Bow fishing carp is a ton of fun too. I actually enjoy the bow fishing more than catching them on a fly rod. But you have to try the fly rod technique. It'll make your sphincter pucker in a hurry when you see your backing start to expose through the main line and its still just ripping off. Talk about total vulnerability to a fish. The bow fishing is fun because when you get in and around a school of them, you can fill a boat up real fast. Nothing that starts with c and ends in arp lives around here. So I dont care if its with a bow a rod, they aint surviving.
 
I've had mullet and redfish in the decoys before.
And probably smallmouth buffalo too.
But I've never been assaulted by a school of them!
 
I've had dolphins in the decoys. A manatee once swam right by them. Several times have wished I had my fishing rods with me when redfish or snook swim through.

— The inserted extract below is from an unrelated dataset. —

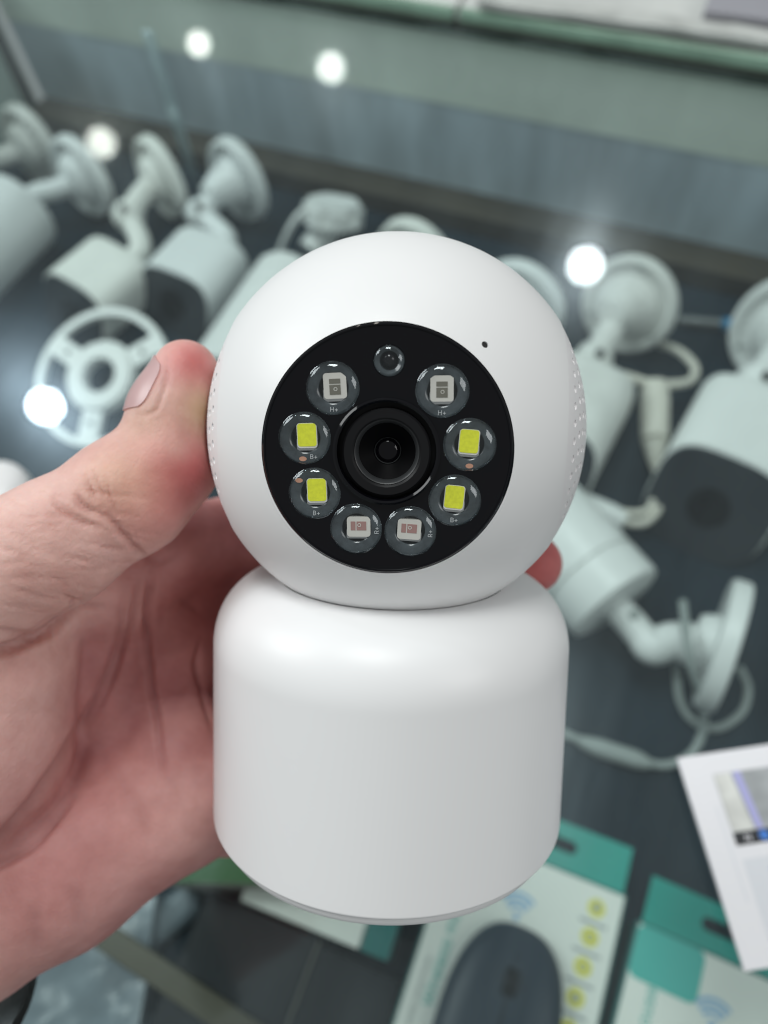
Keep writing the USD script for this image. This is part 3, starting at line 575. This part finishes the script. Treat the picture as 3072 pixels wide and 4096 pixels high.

Closest I have ever come to being "assaulted" by any "other" critters in the decoys would be a grumpy gator or two.
 
They are also considered invasive here as well. no licence is required, however that is about to change in Washington. People in certian areas are fishing for salmon without a licence and when stopped they claim carp fishing. There is a lake near me that has too many carp in it. They have completly devastated the shallow lake. Sight fishing is nearly impossible becasue they stir up the mud so much there is rearly enough clarity in the water. They have actually paid commercial fisherman to net the lake to reduce the population. On the Columbia the water stays clear and there are good sized fish that will easily take you into your backing. As far as carp attacks go, the water cools off before duck season and they are long gone by the time we get the guns out!